** start of RAW DATA **

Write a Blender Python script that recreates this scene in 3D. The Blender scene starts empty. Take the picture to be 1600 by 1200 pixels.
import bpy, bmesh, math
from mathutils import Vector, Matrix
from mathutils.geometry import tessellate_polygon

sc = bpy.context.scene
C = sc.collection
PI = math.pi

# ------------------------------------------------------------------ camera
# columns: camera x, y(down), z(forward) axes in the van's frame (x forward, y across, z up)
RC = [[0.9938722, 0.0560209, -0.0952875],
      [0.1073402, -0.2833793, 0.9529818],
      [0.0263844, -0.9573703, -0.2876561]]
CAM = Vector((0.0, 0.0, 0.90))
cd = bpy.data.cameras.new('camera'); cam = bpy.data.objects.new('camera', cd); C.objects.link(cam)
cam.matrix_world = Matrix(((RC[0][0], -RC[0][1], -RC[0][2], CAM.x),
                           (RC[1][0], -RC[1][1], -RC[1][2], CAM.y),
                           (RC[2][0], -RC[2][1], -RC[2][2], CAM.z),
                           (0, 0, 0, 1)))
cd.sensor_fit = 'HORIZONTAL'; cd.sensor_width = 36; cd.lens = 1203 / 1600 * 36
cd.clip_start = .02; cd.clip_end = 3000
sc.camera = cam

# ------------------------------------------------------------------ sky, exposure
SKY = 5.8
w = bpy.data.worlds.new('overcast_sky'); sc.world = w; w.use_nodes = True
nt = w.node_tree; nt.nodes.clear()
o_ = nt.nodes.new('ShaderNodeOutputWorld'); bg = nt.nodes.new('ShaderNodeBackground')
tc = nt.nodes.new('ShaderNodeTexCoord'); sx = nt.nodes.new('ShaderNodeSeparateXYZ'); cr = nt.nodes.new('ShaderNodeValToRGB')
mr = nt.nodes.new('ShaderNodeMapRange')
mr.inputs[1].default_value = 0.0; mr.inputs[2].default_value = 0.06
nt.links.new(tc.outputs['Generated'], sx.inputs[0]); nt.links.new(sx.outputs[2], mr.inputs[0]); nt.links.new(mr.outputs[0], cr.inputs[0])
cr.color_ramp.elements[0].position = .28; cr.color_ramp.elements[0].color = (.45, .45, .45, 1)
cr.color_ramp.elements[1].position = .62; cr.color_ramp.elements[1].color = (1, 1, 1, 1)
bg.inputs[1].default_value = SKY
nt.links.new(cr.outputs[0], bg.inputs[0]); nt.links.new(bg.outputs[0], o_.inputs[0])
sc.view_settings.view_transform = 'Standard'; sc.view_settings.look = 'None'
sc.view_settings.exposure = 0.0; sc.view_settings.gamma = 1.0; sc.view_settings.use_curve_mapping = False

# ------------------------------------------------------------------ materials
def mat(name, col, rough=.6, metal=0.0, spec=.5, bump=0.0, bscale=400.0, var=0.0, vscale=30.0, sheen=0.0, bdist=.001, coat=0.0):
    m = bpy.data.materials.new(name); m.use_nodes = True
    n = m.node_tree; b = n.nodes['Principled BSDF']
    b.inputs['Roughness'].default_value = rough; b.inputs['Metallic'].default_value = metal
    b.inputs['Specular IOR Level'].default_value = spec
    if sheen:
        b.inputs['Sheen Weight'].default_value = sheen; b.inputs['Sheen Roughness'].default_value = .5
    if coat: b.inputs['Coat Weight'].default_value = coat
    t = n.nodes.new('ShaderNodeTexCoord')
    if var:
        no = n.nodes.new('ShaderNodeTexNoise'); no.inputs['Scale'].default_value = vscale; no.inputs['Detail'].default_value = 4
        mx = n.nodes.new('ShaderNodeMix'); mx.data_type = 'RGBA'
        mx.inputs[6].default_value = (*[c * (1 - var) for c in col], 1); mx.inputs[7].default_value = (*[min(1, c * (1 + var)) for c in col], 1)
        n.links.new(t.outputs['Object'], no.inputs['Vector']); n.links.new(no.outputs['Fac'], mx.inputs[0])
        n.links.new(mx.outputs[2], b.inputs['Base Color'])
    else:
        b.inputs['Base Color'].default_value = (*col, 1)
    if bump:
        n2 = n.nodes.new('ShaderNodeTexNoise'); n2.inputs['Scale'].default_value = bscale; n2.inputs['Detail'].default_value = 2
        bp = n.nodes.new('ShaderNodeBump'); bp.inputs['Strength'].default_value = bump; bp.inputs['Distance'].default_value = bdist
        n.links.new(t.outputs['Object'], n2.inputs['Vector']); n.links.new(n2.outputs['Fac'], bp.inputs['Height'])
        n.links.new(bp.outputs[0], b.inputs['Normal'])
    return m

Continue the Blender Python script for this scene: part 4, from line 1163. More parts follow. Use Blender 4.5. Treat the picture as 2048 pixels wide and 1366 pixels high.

** end of RAW DATA **

_GOAL OF THE EXERCISE_.
Repeat the records above exactly.

_CORRECT OUTPUT_.
Write a Blender Python script that recreates this scene in 3D. The Blender scene starts empty. Take the picture to be 1600 by 1200 pixels.
import bpy, bmesh, math
from mathutils import Vector, Matrix
from mathutils.geometry import tessellate_polygon

sc = bpy.context.scene
C = sc.collection
PI = math.pi

# ------------------------------------------------------------------ camera
# columns: camera x, y(down), z(forward) axes in the van's frame (x forward, y across, z up)
RC = [[0.9938722, 0.0560209, -0.0952875],
      [0.1073402, -0.2833793, 0.9529818],
      [0.0263844, -0.9573703, -0.2876561]]
CAM = Vector((0.0, 0.0, 0.90))
cd = bpy.data.cameras.new('camera'); cam = bpy.data.objects.new('camera', cd); C.objects.link(cam)
cam.matrix_world = Matrix(((RC[0][0], -RC[0][1], -RC[0][2], CAM.x),
                           (RC[1][0], -RC[1][1], -RC[1][2], CAM.y),
                           (RC[2][0], -RC[2][1], -RC[2][2], CAM.z),
                           (0, 0, 0, 1)))
cd.sensor_fit = 'HORIZONTAL'; cd.sensor_width = 36; cd.lens = 1203 / 1600 * 36
cd.clip_start = .02; cd.clip_end = 3000
sc.camera = cam

# ------------------------------------------------------------------ sky, exposure
SKY = 5.8
w = bpy.data.worlds.new('overcast_sky'); sc.world = w; w.use_nodes = True
nt = w.node_tree; nt.nodes.clear()
o_ = nt.nodes.new('ShaderNodeOutputWorld'); bg = nt.nodes.new('ShaderNodeBackground')
tc = nt.nodes.new('ShaderNodeTexCoord'); sx = nt.nodes.new('ShaderNodeSeparateXYZ'); cr = nt.nodes.new('ShaderNodeValToRGB')
mr = nt.nodes.new('ShaderNodeMapRange')
mr.inputs[1].default_value = 0.0; mr.inputs[2].default_value = 0.06
nt.links.new(tc.outputs['Generated'], sx.inputs[0]); nt.links.new(sx.outputs[2], mr.inputs[0]); nt.links.new(mr.outputs[0], cr.inputs[0])
cr.color_ramp.elements[0].position = .28; cr.color_ramp.elements[0].color = (.45, .45, .45, 1)
cr.color_ramp.elements[1].position = .62; cr.color_ramp.elements[1].color = (1, 1, 1, 1)
bg.inputs[1].default_value = SKY
nt.links.new(cr.outputs[0], bg.inputs[0]); nt.links.new(bg.outputs[0], o_.inputs[0])
sc.view_settings.view_transform = 'Standard'; sc.view_settings.look = 'None'
sc.view_settings.exposure = 0.0; sc.view_settings.gamma = 1.0; sc.view_settings.use_curve_mapping = False

# ------------------------------------------------------------------ materials
def mat(name, col, rough=.6, metal=0.0, spec=.5, bump=0.0, bscale=400.0, var=0.0, vscale=30.0, sheen=0.0, bdist=.001, coat=0.0):
    m = bpy.data.materials.new(name); m.use_nodes = True
    n = m.node_tree; b = n.nodes['Principled BSDF']
    b.inputs['Roughness'].default_value = rough; b.inputs['Metallic'].default_value = metal
    b.inputs['Specular IOR Level'].default_value = spec
    if sheen:
        b.inputs['Sheen Weight'].default_value = sheen; b.inputs['Sheen Roughness'].default_value = .5
    if coat: b.inputs['Coat Weight'].default_value = coat
    t = n.nodes.new('ShaderNodeTexCoord')
    if var:
        no = n.nodes.new('ShaderNodeTexNoise'); no.inputs['Scale'].default_value = vscale; no.inputs['Detail'].default_value = 4
        mx = n.nodes.new('ShaderNodeMix'); mx.data_type = 'RGBA'
        mx.inputs[6].default_value = (*[c * (1 - var) for c in col], 1); mx.inputs[7].default_value = (*[min(1, c * (1 + var)) for c in col], 1)
        n.links.new(t.outputs['Object'], no.inputs['Vector']); n.links.new(no.outputs['Fac'], mx.inputs[0])
        n.links.new(mx.outputs[2], b.inputs['Base Color'])
    else:
        b.inputs['Base Color'].default_value = (*col, 1)
    if bump:
        n2 = n.nodes.new('ShaderNodeTexNoise'); n2.inputs['Scale'].default_value = bscale; n2.inputs['Detail'].default_value = 2
        bp = n.nodes.new('ShaderNodeBump'); bp.inputs['Strength'].default_value = bump; bp.inputs['Distance'].default_value = bdist
        n.links.new(t.outputs['Object'], n2.inputs['Vector']); n.links.new(n2.outputs['Fac'], bp.inputs['Height'])
        n.links.new(bp.outputs[0], b.inputs['Normal'])
    return m

Continue the Blender Python script for this scene: part 4, from line 1163. More parts follow. Use Blender 4.5. Treat the picture as 2048 pixels wide and 1366 pixels high.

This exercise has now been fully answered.